## Given data:
— START —

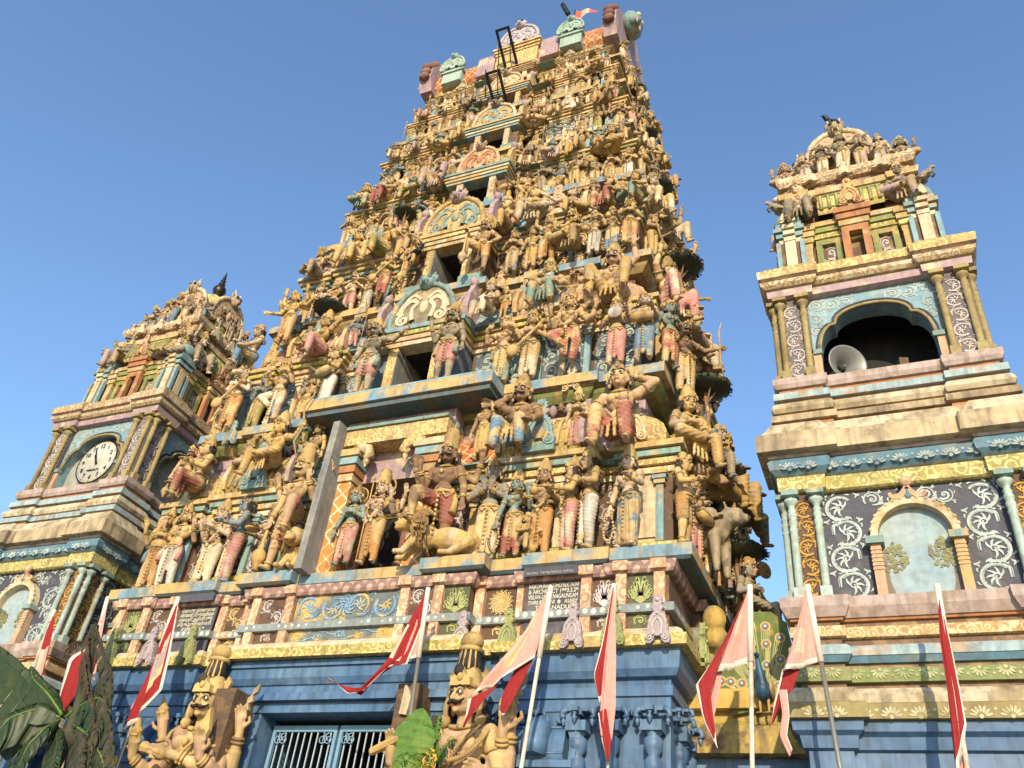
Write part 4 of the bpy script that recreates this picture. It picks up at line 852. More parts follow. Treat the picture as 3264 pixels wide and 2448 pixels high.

— END —
— START —

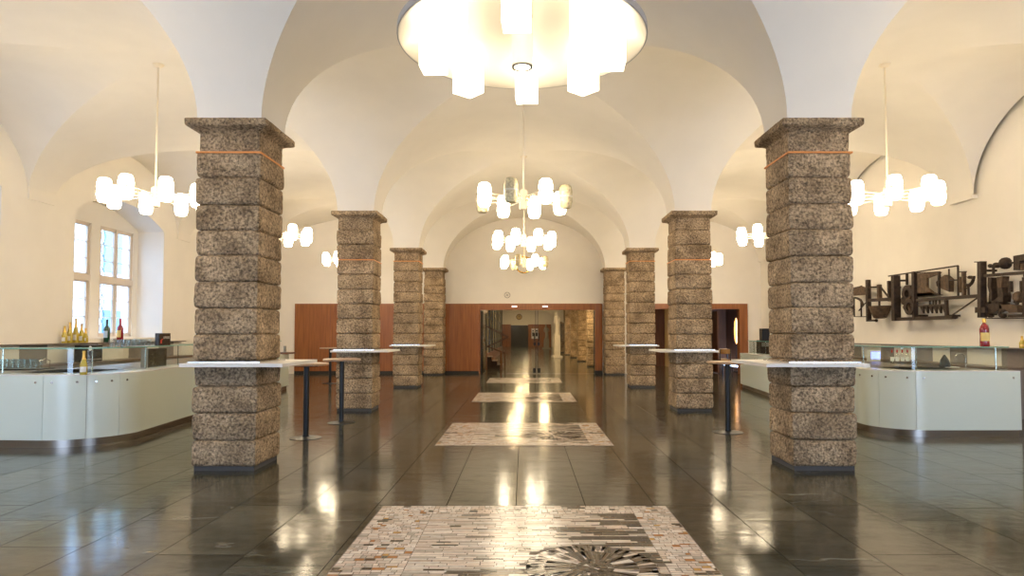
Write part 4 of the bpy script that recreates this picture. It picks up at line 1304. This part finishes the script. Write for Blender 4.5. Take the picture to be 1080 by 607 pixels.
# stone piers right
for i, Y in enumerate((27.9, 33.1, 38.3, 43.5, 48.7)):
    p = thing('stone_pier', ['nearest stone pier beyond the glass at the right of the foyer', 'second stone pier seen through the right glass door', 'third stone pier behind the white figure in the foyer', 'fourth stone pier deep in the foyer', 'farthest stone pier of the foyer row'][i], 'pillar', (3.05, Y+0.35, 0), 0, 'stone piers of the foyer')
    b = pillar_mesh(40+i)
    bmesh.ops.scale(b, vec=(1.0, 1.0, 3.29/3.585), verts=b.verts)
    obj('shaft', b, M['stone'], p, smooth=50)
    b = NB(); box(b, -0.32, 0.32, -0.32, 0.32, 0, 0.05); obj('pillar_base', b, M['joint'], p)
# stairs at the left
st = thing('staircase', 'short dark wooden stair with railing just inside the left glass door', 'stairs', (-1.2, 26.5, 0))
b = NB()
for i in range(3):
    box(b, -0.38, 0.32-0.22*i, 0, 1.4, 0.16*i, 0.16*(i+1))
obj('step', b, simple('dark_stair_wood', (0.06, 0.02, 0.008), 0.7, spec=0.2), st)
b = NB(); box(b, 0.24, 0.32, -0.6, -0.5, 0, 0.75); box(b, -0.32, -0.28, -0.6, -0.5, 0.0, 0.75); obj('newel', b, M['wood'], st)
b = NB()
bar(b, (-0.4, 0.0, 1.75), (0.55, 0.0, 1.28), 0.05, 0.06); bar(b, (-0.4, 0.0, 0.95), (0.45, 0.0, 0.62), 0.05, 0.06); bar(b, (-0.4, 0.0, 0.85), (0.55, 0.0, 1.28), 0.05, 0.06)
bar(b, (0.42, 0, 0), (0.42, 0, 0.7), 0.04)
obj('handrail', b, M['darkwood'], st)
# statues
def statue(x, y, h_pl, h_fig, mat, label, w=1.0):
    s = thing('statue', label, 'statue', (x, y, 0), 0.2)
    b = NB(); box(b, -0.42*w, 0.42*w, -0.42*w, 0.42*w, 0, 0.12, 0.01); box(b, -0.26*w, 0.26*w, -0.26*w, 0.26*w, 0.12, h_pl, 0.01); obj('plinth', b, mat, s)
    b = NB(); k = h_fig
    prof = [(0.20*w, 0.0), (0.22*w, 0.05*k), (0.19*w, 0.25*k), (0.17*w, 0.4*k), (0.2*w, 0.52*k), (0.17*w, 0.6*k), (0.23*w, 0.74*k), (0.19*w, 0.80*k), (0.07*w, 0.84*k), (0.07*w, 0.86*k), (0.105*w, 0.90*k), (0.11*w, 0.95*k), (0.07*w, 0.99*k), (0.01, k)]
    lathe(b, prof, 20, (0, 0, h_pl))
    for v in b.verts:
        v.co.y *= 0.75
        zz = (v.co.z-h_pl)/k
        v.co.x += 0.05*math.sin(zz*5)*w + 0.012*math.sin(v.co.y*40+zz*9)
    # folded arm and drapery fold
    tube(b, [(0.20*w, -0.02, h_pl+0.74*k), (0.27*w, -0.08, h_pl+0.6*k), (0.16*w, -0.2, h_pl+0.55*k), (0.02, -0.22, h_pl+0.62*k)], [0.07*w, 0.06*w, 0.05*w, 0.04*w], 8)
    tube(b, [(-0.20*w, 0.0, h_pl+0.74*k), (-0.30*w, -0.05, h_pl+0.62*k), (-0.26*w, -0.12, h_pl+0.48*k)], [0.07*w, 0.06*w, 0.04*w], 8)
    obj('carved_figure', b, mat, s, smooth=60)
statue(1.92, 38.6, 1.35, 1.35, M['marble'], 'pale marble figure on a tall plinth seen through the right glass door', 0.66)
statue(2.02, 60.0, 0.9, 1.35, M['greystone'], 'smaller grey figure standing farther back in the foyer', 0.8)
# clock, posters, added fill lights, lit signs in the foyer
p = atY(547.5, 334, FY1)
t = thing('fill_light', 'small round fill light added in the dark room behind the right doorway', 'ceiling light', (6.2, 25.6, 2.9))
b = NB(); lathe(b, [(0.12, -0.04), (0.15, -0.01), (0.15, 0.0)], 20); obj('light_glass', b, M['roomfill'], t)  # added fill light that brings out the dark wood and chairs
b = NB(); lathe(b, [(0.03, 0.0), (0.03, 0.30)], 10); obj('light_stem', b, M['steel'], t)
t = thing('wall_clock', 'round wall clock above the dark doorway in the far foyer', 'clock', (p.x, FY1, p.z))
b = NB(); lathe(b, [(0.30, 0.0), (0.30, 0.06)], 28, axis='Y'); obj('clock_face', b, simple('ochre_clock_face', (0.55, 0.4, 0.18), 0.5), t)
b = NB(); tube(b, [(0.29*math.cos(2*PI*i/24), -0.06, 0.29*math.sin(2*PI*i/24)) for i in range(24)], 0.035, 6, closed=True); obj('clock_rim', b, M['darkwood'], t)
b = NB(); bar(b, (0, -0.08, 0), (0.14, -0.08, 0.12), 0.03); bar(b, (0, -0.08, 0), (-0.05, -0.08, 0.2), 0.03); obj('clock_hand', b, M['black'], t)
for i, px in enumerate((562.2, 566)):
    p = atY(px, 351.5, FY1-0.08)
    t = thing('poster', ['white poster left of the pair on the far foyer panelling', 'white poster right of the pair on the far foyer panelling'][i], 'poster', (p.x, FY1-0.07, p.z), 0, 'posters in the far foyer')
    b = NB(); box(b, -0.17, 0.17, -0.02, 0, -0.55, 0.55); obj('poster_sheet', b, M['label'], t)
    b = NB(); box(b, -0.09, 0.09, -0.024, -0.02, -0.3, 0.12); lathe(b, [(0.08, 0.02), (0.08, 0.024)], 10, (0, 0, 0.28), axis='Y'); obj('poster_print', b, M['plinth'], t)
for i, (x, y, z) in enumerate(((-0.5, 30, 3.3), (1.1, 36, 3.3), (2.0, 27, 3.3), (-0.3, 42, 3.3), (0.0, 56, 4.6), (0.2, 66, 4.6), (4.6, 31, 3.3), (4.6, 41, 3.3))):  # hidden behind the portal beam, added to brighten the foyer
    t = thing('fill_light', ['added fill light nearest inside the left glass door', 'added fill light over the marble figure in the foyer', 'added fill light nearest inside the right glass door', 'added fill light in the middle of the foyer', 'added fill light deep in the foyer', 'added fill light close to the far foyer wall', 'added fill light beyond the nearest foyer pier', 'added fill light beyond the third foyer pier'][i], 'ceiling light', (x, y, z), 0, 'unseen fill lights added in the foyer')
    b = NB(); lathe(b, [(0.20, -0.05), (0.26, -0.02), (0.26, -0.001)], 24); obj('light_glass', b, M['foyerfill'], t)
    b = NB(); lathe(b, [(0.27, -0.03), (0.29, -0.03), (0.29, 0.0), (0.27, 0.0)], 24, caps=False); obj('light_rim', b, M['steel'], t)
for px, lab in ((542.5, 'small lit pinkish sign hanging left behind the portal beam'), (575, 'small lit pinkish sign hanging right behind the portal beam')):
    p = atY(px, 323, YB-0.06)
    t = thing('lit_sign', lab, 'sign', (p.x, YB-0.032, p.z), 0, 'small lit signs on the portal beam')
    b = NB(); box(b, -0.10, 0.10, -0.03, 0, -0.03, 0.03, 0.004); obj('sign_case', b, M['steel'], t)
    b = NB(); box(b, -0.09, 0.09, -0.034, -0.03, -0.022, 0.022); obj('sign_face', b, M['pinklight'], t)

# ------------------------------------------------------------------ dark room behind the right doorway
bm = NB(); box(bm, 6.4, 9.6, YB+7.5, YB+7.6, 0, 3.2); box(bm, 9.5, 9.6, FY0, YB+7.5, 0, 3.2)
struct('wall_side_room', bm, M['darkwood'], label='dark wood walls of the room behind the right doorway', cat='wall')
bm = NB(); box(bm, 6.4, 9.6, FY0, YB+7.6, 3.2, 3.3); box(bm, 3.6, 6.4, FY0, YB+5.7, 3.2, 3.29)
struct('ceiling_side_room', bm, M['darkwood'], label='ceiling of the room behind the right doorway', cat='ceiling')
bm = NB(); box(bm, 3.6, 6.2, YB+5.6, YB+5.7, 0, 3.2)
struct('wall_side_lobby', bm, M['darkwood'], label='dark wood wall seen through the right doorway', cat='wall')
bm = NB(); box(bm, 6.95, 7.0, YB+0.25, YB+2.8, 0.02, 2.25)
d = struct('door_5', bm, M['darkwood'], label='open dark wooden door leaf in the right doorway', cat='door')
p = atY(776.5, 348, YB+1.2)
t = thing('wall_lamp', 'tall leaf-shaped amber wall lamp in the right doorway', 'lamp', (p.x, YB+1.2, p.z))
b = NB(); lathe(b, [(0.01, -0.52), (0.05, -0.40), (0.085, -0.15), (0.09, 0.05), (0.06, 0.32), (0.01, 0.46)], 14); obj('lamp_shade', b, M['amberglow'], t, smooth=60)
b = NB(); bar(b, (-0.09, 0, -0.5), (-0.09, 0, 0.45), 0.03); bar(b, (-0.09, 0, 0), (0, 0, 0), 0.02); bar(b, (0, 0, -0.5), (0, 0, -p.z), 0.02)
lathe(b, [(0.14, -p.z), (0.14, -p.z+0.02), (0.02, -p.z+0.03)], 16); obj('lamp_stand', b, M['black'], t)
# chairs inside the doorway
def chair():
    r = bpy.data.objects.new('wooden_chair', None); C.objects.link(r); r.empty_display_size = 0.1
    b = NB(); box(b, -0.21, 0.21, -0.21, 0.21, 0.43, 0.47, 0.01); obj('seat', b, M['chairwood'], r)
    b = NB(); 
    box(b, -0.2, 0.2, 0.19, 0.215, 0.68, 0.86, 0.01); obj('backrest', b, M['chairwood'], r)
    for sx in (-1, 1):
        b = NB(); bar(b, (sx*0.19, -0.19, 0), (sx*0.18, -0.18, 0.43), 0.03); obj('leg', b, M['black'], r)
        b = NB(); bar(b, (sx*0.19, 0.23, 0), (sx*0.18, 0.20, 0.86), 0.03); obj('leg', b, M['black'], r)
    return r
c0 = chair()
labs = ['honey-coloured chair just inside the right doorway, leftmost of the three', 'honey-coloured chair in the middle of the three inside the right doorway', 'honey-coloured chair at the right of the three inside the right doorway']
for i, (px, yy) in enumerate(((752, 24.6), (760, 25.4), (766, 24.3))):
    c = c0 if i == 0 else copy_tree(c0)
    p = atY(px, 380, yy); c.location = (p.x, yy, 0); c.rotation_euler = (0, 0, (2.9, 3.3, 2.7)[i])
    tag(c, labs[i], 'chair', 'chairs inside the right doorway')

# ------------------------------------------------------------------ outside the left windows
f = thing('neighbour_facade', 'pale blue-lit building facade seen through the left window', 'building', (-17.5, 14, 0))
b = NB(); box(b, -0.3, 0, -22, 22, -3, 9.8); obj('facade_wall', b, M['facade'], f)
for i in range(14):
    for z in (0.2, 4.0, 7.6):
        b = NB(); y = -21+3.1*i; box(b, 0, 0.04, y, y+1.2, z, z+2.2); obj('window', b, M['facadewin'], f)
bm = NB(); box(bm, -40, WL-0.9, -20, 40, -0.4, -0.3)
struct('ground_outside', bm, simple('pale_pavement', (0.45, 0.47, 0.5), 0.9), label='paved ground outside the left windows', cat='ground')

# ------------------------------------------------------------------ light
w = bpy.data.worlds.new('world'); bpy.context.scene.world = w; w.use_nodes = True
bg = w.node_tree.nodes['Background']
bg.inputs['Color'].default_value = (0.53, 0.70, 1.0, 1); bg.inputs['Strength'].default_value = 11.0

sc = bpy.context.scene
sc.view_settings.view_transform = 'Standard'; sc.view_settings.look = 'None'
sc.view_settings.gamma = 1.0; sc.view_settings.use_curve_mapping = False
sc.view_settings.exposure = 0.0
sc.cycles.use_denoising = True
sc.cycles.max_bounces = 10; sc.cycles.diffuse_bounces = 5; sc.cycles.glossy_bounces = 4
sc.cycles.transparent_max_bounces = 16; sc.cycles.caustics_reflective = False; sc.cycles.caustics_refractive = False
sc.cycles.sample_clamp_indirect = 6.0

— END —
— START —

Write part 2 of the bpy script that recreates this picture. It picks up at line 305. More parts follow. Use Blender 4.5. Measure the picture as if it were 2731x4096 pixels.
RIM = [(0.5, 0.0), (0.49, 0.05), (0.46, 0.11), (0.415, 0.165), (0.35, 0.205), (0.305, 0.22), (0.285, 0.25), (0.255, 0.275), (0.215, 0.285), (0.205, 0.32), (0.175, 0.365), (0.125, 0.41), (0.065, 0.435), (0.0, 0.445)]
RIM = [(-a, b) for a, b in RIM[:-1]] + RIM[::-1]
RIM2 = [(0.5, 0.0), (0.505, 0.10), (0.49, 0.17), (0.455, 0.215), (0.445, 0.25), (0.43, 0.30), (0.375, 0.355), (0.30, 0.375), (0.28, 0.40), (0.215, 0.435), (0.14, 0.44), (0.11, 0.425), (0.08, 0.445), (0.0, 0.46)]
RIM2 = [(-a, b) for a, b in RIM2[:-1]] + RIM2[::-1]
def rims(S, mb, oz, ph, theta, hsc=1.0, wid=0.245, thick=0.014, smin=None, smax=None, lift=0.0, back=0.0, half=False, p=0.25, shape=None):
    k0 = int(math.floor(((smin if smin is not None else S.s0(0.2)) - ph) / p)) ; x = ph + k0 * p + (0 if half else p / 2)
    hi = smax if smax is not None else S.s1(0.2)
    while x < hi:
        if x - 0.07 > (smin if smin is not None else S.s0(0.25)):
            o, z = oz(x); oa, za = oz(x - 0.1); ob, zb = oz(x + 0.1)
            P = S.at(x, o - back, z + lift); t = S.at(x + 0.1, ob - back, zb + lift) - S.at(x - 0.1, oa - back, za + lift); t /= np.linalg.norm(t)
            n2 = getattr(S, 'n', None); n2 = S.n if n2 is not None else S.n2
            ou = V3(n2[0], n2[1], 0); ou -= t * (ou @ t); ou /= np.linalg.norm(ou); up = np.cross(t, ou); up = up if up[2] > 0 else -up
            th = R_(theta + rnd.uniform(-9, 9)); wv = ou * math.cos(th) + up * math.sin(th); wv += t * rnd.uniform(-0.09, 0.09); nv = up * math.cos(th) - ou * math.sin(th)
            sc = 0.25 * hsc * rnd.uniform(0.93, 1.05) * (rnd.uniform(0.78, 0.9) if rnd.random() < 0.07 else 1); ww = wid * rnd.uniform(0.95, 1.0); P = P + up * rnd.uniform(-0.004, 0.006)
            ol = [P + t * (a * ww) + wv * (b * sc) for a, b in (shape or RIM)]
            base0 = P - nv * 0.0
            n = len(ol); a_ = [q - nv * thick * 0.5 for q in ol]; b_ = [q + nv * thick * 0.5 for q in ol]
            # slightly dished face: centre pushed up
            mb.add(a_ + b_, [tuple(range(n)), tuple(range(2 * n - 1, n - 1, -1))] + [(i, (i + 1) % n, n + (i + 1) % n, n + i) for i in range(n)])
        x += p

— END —

## Direction:
In the listing above, locate the line containing "bm = NB(); box(bm, 6.4, 9.6, FY0, YB+7.6, 3.2, 3.3);" and the line containing "bm = NB(); box(bm, 3.6, 6.2, YB+5.6, YB+5.7, 0, 3.2)", then transcribe both and every line between them verbatim.

## Answer in full:
bm = NB(); box(bm, 6.4, 9.6, FY0, YB+7.6, 3.2, 3.3); box(bm, 3.6, 6.4, FY0, YB+5.7, 3.2, 3.29)
struct('ceiling_side_room', bm, M['darkwood'], label='ceiling of the room behind the right doorway', cat='ceiling')
bm = NB(); box(bm, 3.6, 6.2, YB+5.6, YB+5.7, 0, 3.2)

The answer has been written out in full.